To predict the spread of a technology implies predicting a large element of fads and social contagion, which lie outside the objective utility of the technology itself (assuming there is such an animal as objective utility). How many wonderfully useful ideas have ended up in the cemetery, such as the Segway, an electric scooter that, it was prophesized, would change the morphology of cities, and many others. As I was mentally writing these lines I saw a Time magazine cover at an airport stand announcing the “meaningful inventions” of the year. These inventions seemed to be meaningful as of the issue date, or perhaps for a couple of weeks after. Journalists can teach us how to not learn.
HOW TO PREDICT YOUR PREDICTIONS!
This brings us to Sir Doktor Professor Karl Raimund Popper’s attack on historicism. As I said in Chapter 5, this was his most significant insight, but it remains his least known.
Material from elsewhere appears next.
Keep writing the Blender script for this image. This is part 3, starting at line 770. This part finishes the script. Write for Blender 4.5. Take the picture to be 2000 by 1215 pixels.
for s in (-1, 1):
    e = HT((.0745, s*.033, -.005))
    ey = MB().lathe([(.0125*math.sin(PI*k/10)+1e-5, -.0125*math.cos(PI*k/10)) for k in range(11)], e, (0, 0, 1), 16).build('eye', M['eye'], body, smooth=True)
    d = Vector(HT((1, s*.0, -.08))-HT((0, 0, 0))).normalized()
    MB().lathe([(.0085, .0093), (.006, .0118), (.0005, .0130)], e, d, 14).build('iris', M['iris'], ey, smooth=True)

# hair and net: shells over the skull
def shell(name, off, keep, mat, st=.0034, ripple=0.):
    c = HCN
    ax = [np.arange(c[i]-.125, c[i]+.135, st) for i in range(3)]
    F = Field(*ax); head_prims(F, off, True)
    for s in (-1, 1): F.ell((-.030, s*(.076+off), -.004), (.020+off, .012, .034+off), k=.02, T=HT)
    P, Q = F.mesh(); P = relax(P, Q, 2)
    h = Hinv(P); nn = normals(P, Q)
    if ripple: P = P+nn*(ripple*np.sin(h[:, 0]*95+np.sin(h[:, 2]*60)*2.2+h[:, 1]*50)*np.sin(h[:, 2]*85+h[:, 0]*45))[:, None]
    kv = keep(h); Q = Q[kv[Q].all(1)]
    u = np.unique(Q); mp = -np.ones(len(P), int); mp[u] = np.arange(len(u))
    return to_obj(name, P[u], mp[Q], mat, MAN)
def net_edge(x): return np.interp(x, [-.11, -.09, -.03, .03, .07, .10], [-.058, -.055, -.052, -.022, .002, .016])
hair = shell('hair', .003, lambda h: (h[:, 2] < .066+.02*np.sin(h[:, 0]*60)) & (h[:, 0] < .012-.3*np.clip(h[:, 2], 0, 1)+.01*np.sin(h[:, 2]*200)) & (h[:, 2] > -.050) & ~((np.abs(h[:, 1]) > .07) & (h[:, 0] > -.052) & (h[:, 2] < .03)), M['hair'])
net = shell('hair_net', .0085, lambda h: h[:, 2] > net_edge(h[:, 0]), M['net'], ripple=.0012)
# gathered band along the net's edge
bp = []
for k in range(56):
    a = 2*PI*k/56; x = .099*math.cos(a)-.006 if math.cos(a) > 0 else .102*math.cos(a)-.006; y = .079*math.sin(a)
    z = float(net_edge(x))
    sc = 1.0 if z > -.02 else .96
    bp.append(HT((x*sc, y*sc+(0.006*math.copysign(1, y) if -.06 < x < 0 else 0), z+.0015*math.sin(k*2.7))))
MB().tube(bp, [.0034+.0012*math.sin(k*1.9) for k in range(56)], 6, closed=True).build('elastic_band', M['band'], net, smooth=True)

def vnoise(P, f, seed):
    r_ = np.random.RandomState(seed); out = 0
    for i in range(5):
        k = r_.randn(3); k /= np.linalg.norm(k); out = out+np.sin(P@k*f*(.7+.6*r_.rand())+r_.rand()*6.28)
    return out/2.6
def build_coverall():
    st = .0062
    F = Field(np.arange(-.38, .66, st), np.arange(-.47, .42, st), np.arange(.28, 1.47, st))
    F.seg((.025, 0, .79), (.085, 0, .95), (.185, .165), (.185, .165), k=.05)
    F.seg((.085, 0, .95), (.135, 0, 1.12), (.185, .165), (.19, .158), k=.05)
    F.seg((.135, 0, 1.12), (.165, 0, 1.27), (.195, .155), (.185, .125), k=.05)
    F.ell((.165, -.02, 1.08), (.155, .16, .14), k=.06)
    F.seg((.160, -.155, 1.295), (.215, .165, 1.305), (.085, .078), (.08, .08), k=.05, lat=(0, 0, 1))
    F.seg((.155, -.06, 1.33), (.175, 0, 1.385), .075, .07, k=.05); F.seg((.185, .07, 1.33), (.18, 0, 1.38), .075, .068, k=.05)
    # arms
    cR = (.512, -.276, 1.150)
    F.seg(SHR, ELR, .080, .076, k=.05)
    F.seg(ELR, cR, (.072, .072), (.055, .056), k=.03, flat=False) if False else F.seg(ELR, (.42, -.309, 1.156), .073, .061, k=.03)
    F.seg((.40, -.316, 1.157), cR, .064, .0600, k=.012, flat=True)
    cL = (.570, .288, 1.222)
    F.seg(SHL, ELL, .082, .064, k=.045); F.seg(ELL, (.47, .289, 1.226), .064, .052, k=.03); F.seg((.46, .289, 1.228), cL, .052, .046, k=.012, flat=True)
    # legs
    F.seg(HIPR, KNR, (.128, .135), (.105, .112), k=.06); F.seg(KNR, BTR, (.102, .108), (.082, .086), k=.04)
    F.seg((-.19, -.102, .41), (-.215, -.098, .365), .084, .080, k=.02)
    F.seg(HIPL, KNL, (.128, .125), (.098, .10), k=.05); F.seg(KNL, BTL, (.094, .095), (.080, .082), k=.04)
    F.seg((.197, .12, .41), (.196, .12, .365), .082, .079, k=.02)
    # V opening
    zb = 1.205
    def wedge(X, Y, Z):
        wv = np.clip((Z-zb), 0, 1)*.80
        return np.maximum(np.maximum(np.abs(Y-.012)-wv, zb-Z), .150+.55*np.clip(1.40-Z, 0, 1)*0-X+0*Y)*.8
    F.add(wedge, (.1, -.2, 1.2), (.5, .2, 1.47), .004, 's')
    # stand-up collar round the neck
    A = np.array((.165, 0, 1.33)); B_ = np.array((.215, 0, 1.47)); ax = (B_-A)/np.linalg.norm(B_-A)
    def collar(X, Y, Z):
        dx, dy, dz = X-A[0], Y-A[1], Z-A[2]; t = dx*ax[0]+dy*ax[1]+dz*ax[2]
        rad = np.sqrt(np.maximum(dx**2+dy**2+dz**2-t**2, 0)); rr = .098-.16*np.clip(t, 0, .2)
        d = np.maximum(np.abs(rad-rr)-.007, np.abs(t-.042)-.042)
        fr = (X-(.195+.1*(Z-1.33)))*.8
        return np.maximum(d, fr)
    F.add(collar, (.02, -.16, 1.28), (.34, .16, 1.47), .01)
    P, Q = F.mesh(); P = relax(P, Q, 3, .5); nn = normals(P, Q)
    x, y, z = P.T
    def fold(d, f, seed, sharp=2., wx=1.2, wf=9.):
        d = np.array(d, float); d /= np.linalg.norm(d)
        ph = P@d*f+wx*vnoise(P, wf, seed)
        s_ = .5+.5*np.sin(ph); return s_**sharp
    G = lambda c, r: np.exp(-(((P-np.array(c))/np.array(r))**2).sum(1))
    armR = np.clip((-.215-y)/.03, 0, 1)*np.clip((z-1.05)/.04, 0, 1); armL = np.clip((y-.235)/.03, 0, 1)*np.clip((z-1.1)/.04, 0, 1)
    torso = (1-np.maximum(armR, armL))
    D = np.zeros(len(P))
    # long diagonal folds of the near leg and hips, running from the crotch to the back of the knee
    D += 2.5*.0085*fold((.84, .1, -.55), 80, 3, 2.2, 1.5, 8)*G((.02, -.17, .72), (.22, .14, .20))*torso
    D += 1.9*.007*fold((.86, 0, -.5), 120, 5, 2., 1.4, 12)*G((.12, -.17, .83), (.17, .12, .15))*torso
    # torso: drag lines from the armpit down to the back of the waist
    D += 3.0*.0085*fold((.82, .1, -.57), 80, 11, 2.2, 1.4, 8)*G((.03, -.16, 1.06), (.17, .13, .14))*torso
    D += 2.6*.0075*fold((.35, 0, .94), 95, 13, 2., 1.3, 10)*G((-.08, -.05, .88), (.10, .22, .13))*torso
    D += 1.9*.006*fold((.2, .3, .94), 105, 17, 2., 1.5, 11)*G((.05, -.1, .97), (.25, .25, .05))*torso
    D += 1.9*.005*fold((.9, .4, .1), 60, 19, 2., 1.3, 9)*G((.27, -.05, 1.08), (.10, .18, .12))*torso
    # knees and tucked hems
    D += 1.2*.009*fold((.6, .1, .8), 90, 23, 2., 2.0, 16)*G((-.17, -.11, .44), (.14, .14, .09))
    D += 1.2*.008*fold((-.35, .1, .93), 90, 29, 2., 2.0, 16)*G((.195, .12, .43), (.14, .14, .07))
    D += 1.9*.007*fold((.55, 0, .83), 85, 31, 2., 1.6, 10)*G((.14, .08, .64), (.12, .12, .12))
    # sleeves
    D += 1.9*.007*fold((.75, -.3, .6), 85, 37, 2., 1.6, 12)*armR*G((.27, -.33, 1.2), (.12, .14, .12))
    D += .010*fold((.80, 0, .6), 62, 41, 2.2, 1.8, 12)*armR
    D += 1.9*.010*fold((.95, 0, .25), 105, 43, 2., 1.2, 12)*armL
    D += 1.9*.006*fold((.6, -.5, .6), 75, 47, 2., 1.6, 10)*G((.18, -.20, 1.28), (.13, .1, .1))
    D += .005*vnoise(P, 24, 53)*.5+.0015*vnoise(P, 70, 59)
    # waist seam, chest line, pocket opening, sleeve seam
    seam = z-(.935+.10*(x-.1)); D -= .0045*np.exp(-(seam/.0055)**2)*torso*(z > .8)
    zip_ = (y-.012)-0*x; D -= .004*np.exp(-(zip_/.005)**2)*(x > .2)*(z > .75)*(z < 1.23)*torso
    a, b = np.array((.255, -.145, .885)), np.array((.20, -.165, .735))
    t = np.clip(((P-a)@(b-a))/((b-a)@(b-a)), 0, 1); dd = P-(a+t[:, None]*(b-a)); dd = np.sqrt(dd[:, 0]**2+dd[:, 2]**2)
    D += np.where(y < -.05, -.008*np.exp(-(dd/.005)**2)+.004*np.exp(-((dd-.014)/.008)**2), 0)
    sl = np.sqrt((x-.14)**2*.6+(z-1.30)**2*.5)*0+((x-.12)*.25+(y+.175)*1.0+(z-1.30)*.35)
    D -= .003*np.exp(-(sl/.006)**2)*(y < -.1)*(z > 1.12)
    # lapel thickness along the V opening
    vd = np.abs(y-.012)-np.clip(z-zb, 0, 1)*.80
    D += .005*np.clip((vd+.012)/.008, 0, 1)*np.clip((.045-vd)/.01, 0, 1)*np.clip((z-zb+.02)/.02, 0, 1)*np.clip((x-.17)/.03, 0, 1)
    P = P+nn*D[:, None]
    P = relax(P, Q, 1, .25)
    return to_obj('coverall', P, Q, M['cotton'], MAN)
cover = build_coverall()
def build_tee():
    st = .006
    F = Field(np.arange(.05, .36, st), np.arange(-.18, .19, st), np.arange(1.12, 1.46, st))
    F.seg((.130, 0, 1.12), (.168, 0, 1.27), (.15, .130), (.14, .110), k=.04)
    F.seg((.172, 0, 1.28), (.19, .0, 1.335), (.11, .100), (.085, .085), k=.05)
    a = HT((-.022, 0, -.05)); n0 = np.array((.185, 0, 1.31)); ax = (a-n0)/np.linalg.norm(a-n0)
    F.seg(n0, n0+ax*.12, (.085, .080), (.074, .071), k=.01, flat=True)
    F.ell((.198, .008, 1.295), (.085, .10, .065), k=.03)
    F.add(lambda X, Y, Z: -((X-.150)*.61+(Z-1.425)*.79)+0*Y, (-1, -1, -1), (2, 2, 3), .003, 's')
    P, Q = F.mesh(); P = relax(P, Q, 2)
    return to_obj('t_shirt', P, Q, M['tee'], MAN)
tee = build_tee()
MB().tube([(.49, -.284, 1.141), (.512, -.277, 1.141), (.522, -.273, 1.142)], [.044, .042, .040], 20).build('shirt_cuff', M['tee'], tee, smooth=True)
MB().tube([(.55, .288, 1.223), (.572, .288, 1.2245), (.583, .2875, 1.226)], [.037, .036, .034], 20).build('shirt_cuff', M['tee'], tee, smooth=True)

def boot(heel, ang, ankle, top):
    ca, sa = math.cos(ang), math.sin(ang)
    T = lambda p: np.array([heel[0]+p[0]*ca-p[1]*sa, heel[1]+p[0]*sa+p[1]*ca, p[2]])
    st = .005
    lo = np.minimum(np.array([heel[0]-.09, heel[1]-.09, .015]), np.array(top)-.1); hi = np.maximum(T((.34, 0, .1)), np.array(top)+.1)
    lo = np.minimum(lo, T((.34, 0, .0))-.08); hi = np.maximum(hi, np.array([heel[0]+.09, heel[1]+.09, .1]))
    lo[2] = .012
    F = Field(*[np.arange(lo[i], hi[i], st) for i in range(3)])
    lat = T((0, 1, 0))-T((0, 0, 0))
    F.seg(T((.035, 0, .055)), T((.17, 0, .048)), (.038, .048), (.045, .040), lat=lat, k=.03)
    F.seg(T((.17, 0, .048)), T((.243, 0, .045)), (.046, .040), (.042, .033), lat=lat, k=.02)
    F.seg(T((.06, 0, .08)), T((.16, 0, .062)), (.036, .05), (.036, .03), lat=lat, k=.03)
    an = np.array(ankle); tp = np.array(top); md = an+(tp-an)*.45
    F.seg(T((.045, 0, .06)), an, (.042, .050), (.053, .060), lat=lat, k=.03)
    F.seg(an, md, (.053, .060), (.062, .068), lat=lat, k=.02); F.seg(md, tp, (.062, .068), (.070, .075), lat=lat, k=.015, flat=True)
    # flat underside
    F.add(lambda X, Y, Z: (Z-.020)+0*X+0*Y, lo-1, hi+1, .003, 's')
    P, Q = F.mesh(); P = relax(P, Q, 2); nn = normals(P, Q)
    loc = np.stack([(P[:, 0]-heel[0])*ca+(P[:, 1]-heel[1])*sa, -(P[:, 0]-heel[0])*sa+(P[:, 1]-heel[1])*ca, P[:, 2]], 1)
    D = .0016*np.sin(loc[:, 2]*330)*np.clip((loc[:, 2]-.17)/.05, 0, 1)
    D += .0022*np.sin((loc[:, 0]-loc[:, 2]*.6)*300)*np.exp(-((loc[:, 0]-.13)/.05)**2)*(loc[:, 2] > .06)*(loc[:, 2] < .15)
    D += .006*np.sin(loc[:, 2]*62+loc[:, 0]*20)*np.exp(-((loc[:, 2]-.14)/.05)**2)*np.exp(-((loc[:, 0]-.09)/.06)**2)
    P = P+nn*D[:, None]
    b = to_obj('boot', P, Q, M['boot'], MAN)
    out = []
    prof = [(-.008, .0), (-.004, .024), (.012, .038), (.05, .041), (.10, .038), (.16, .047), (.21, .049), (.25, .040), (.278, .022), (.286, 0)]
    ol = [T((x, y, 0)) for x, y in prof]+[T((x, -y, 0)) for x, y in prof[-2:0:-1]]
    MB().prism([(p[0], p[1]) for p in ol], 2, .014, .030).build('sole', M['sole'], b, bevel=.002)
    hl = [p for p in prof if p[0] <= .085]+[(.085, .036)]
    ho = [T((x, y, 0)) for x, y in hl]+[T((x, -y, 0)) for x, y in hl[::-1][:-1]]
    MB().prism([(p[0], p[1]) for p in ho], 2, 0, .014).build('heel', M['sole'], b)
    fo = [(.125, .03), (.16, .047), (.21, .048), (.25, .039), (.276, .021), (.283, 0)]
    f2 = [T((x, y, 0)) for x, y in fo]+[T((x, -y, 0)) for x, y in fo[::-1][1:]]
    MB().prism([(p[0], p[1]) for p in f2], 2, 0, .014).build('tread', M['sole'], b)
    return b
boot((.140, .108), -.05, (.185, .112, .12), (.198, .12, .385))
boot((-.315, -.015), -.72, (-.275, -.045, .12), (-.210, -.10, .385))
People who do not really know his work tend to focus on Popperian falsification, which addresses the verification or nonverification of claims. This focus obscures his central idea: he made skepticism a method, he made of a skeptic someone constructive.
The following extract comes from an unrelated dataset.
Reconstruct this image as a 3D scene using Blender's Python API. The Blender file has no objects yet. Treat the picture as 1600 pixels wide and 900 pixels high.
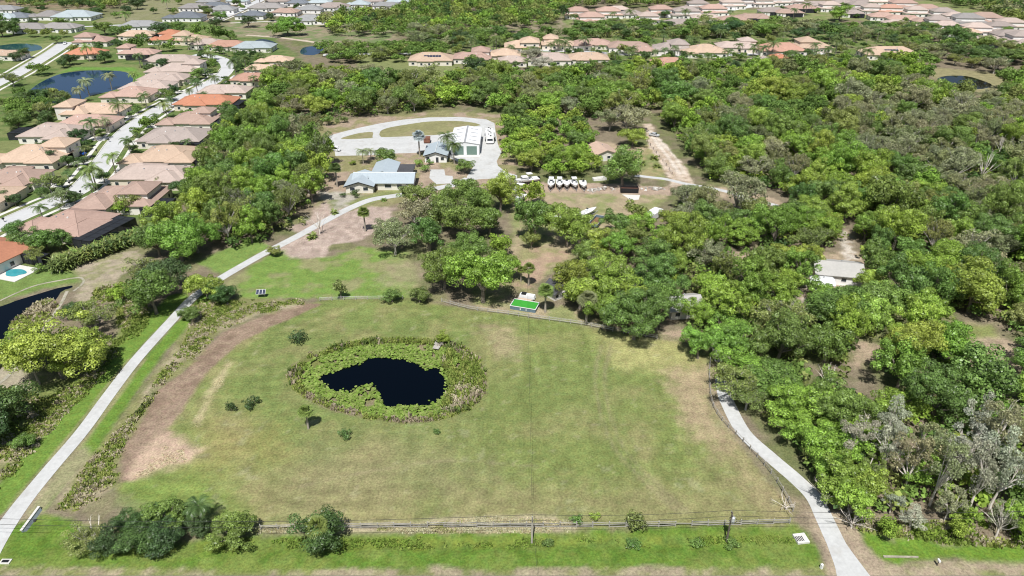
import bpy, math, random
import numpy as np
from mathutils import Vector, Matrix
R = math.radians
S = bpy.context.scene
C = S.collection
rng = random.Random(7)
nrg = np.random.default_rng(7)

# ---------------------------------------------------------------- camera, sky, sun, exposure
CAM_H, PITCH, F = 90.0, R(29.0), 1101.0          # drone height, downward pitch, focal length in 1600-px units
cam = bpy.data.cameras.new('camera'); cam.sensor_width = 36.0; cam.lens = F/1600*36; cam.clip_start = 1; cam.clip_end = 20000
cam_o = bpy.data.objects.new('camera', cam); C.objects.link(cam_o)
cam_o.location = (0, 0, CAM_H); cam_o.rotation_euler = (R(90)-PITCH, 0, 0); S.camera = cam_o

SUN_EL = R(61); SHX, SHY = 0.16, 1.0             # shadows fall away from the viewer and a little to the right
_n = math.hypot(SHX, SHY); LDIR = Vector((SHX/_n*math.cos(SUN_EL), SHY/_n*math.cos(SUN_EL), -math.sin(SUN_EL)))
W = bpy.data.worlds.new('World'); S.world = W; W.use_nodes = True
wt = W.node_tree; sky = wt.nodes.new('ShaderNodeTexSky'); sky.sky_type = 'NISHITA'; sky.sun_disc = False
sky.sun_elevation = SUN_EL; sky.sun_rotation = math.atan2(-SHX, -SHY); sky.altitude = 50; sky.dust_density = 1.2
bg = wt.nodes['Background']; bg.inputs[1].default_value = 0.064; wt.links.new(sky.outputs[0], bg.inputs[0])
sun = bpy.data.lights.new('sun', 'SUN'); sun.energy = 5.0; sun.angle = R(0.5); sun.color = (1.0, 0.985, 0.945)
sun_o = bpy.data.objects.new('sun', sun); C.objects.link(sun_o)
sun_o.rotation_euler = LDIR.to_track_quat('-Z', 'Y').to_euler(); sun_o.location = (0, -50, 300)
S.view_settings.view_transform = 'Standard'; S.view_settings.look = 'None'
S.view_settings.exposure = 0.12; S.view_settings.gamma = 1.0; S.view_settings.use_curve_mapping = False
S.cycles.max_bounces = 6; S.cycles.diffuse_bounces = 3; S.cycles.transparent_max_bounces = 8
S.cycles.use_denoising = True; S.cycles.filter_width = 1.1

# ---------------------------------------------------------------- geometry helpers
def P(px, py, z=0.0):
    """a place in the photograph (1600 x 900) -> the point of the place at height z"""
    v = (py-450)/F; u = (px-800)/F
    dy = math.cos(PITCH)-v*math.sin(PITCH); dz = -math.sin(PITCH)-v*math.cos(PITCH)
    t = (z-CAM_H)/dz
    return Vector((u*t, dy*t, z))
def PP(pts, z=0.0): return [P(x, y, z) for x, y in pts]
def scale_at(p):                                  # photo pixels per metre there
    d = p.y*math.cos(PITCH)+(CAM_H-p.z)*math.sin(PITCH)
    return F/d
def pole_h(px, py, ytop):                         # height of an upright that rises from (px,py) to photo row ytop
    p = P(px, py); lo, hi = 0, 60
    for _ in range(40):
        h = (lo+hi)/2; d = p.y*math.cos(PITCH)+(CAM_H-h)*math.sin(PITCH)
        yy = 450+F*(((CAM_H-h)*math.cos(PITCH)-p.y*math.sin(PITCH))/d)
        if yy > ytop: lo = h
        else: hi = h
    return h
def smooth(pts, n=6):
    pts = [Vector(p) for p in pts]; out = []
    for i in range(len(pts)-1):
        a = pts[max(i-1, 0)]; b = pts[i]; c = pts[i+1]; d = pts[min(i+2, len(pts)-1)]
        for k in range(n):
            t = k/n
            out.append(0.5*((2*b)+(c-a)*t+(2*a-5*b+4*c-d)*t*t+(3*b-a-3*c+d)*t**3))
    out.append(pts[-1]); return out
def smooth_closed(pts, n=4):
    pts = [Vector(p) for p in pts]; N = len(pts); out = []
    for i in range(N):
        a, b, c, d = pts[i-1], pts[i], pts[(i+1) % N], pts[(i+2) % N]
        for k in range(n):
            t = k/n
            out.append(0.5*((2*b)+(c-a)*t+(2*a-5*b+4*c-d)*t*t+(3*b-a-3*c+d)*t**3))
    return out

class MB:
    """collects faces, builds ONE mesh object"""
    def __init__(s): s.v = []; s.f = []; s.m = []
    def add(s, vs, fs, mi=0):
        o = len(s.v); s.v += [tuple(v) for v in vs]; s.f += [tuple(i+o for i in f) for f in fs]; s.m += [mi]*len(fs); return s
    def box(s, c, d, mi=0, rz=0.0, taper=1.0):
        x, y, z = d[0]/2, d[1]/2, d[2]/2; vs = []
        for k, (a, b, e) in enumerate([(-1,-1,-1),(1,-1,-1),(1,1,-1),(-1,1,-1),(-1,-1,1),(1,-1,1),(1,1,1),(-1,1,1)]):
            t = taper if e > 0 else 1; X, Y = a*x*t, b*y*t
            vs.append((c[0]+X*math.cos(rz)-Y*math.sin(rz), c[1]+X*math.sin(rz)+Y*math.cos(rz), c[2]+e*z))
        return s.add(vs, [(0,3,2,1),(4,5,6,7),(0,1,5,4),(1,2,6,5),(2,3,7,6),(3,0,4,7)], mi)
    def tube(s, pts, rad, n=6, mi=0, cap=True):
        pts = [Vector(p) for p in pts]; vs = []; fs = []
        rad = rad if isinstance(rad, (list, tuple)) else [rad]*len(pts)
        for i, p in enumerate(pts):
            t = (pts[min(i+1, len(pts)-1)]-pts[max(i-1, 0)])
            t = t.normalized() if t.length > 1e-9 else Vector((0,0,1))
            a = t.cross(Vector((0,0,1)) if abs(t.z) < .9 else Vector((1,0,0))).normalized(); b = t.cross(a)
            for k in range(n):
                an = 2*math.pi*k/n; vs.append(p+(a*math.cos(an)+b*math.sin(an))*rad[i])
        for i in range(len(pts)-1):
            for k in range(n):
                k2 = (k+1) % n; fs.append((i*n+k, i*n+k2, (i+1)*n+k2, (i+1)*n+k))
        if cap: fs += [tuple(range(n-1, -1, -1)), tuple((len(pts)-1)*n+k for k in range(n))]
        return s.add(vs, fs, mi)
    def mesh(s, name, mats):
        me = bpy.data.meshes.new(name); me.from_pydata(s.v, [], s.f)
        for m in (mats if isinstance(mats, (list, tuple)) else [mats]): me.materials.append(m)
        if any(s.m): me.polygons.foreach_set('material_index', s.m)
        me.update(); return me
    def build(s, name, mats, parent=None, smoothf=False):
        me = s.mesh(name, mats)
        if smoothf: me.polygons.foreach_set('use_smooth', [True]*len(me.polygons))
        return obj(name, me, parent)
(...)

Just as Karl Marx wrote, in great irritation, a diatribe called The Misery of Philosophy in response to Proudhon’s The Philosophy of Misery, Popper, irritated by some of the philosophers of his time who believed in the scientific understanding of history, wrote, as a pun, The Misery of Historicism (which has been translated as The Poverty of Historicism).[34]
Popper’s insight concerns the limitations in forecasting historical events and the need to downgrade “soft” areas such as history and social science to a level slightly above aesthetics and entertainment, like butterfly or coin collecting. (Popper, having received a classical Viennese education, didn’t go quite that far; I do. I am from Amioun.) What we call here soft historical sciences are narrative dependent studies.
Popper’s central argument is that in order to predict historical events you need to predict technological innovation, itself fundamentally unpredictable.
“Fundamentally” unpredictable? I will explain what he means using a modern framework. Consider the following property of knowledge: If you expect that you will know tomorrow with certainty that your boyfriend has been cheating on you all this time, then you know today with certainty that your boyfriend is cheating on you and will take action today, say, by grabbing a pair of scissors and angrily cutting all his Ferragamo ties in half. You won’t tell yourself, This is what I will figure out tomorrow, but today is different so I will ignore the information and have a pleasant dinner. This point can be generalized to all forms of knowledge. There is actually a law in statistics called the law of iterated expectations, which I outline here in its strong form: if I expect to expect something at some date in the future, then I already expect that something at present.
Consider the wheel again. If you are a Stone Age historical thinker called on to predict the future in a comprehensive report for your chief tribal planner, you must project the invention of the wheel or you will miss pretty much all of the action. Now, if you can prophesy the invention of the wheel, you already know what a wheel looks like, and thus you already know how to build a wheel, so you are already on your way. The Black Swan needs to be predicted!
But there is a weaker form of this law of iterated knowledge. It can be phrased as follows: to understand the future to the point of being able to predict it, you need to incorporate elements from this future itself. If you know about the discovery you are about to make in the future, then you have almost made it. Assume that you are a special scholar in Medieval University’s Forecasting Department specializing in the projection of future history (for our purposes, the remote twentieth century). You would need to hit upon the inventions of the steam machine, electricity, the atomic bomb, and the Internet, as well as the institution of the airplane onboard massage and that strange activity called the business meeting, in which well-fed, but sedentary, men voluntarily restrict their blood circulation with an expensive device called a necktie.